* **Problem statement**
Copy every line of the records below that holds the word "writing".

* **Records to use**
○ ○ ○ ○ ○ ○ ○

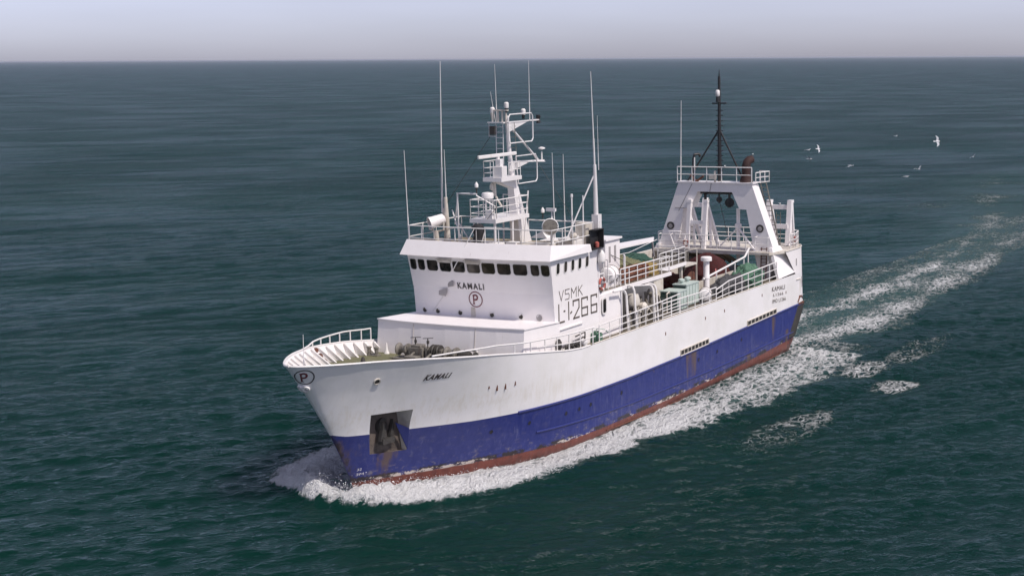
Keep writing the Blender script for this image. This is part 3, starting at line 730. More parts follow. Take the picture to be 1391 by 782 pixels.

○ ○ ○ ○ ○ ○ ○

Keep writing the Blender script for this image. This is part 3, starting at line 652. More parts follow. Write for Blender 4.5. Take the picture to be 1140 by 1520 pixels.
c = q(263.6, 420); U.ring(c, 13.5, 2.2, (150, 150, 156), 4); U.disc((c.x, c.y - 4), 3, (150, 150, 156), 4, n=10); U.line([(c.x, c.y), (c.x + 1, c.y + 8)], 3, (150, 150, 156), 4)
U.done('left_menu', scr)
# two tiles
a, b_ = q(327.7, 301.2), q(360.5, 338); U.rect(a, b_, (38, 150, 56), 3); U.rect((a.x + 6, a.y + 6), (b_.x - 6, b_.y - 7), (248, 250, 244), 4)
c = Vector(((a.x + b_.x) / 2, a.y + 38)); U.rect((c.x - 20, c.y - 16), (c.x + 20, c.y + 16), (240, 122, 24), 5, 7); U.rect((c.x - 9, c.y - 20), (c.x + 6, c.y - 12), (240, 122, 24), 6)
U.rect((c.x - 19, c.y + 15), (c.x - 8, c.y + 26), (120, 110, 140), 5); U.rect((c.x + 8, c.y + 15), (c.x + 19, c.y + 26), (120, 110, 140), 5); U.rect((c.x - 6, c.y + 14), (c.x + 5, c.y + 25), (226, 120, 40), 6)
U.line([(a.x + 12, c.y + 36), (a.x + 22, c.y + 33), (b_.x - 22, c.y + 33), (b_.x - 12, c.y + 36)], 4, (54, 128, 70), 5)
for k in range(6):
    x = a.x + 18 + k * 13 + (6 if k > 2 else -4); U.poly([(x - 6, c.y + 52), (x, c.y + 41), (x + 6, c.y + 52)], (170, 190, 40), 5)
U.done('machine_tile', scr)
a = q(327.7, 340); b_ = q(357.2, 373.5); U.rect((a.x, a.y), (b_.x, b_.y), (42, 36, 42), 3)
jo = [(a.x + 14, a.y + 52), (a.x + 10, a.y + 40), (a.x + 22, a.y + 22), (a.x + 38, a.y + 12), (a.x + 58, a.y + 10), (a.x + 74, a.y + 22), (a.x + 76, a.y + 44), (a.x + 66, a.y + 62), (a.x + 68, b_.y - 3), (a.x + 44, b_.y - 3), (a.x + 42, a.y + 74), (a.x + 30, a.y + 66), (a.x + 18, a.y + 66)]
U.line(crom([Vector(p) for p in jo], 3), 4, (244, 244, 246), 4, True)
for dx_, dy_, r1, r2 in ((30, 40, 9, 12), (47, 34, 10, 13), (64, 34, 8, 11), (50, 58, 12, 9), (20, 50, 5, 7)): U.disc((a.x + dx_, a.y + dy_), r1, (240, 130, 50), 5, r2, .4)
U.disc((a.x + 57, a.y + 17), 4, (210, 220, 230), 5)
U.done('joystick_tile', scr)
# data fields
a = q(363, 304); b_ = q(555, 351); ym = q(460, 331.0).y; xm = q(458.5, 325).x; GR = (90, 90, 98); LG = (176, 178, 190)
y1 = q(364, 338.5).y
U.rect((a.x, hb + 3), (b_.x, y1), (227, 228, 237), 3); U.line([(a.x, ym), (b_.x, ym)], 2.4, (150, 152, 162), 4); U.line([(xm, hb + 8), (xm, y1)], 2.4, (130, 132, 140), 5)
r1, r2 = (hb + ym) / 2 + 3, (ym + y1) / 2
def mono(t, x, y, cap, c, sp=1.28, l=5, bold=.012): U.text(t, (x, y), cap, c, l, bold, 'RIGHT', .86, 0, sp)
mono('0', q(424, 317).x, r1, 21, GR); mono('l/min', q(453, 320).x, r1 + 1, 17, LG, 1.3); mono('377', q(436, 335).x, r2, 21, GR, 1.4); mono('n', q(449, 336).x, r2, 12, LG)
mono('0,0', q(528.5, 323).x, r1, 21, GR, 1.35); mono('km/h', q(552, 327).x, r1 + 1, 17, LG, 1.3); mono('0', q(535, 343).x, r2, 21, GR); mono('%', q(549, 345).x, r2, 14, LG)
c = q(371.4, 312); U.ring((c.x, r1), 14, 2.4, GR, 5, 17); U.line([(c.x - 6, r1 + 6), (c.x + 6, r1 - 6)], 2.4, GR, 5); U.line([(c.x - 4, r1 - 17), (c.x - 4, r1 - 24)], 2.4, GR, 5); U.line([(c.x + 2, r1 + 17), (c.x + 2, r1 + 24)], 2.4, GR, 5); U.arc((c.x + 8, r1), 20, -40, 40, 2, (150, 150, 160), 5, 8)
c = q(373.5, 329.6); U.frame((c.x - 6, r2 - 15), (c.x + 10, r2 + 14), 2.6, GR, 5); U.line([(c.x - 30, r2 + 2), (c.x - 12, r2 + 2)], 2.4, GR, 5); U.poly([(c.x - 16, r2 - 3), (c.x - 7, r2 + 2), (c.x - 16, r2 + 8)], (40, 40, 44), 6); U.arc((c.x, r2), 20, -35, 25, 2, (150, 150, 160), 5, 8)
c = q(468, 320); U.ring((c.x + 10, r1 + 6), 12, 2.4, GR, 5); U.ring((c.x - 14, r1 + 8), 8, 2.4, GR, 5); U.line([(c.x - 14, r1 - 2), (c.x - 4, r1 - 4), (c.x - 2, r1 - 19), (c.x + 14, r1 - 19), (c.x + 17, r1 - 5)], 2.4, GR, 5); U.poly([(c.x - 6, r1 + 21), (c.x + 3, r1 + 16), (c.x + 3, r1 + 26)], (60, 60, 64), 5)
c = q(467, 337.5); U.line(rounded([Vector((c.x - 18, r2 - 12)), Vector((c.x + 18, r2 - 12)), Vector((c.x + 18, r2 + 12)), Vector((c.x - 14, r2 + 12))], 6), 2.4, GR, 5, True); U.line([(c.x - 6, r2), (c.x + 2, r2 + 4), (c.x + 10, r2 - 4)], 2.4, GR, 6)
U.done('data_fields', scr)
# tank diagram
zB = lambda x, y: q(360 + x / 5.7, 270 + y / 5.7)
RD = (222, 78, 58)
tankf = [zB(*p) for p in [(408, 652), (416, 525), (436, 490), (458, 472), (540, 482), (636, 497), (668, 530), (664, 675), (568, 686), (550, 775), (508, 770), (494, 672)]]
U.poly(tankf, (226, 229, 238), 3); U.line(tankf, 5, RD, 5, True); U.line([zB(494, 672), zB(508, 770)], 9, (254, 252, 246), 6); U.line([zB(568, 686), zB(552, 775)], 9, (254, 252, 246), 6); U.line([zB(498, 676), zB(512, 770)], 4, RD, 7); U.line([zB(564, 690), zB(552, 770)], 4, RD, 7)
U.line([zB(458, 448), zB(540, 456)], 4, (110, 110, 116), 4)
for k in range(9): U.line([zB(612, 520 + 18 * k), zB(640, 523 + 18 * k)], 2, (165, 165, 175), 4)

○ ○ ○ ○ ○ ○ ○

* **Complete answer**
Keep writing the Blender script for this image. This is part 3, starting at line 730. More parts follow. Take the picture to be 1391 by 782 pixels.
Keep writing the Blender script for this image. This is part 3, starting at line 652. More parts follow. Write for Blender 4.5. Take the picture to be 1140 by 1520 pixels.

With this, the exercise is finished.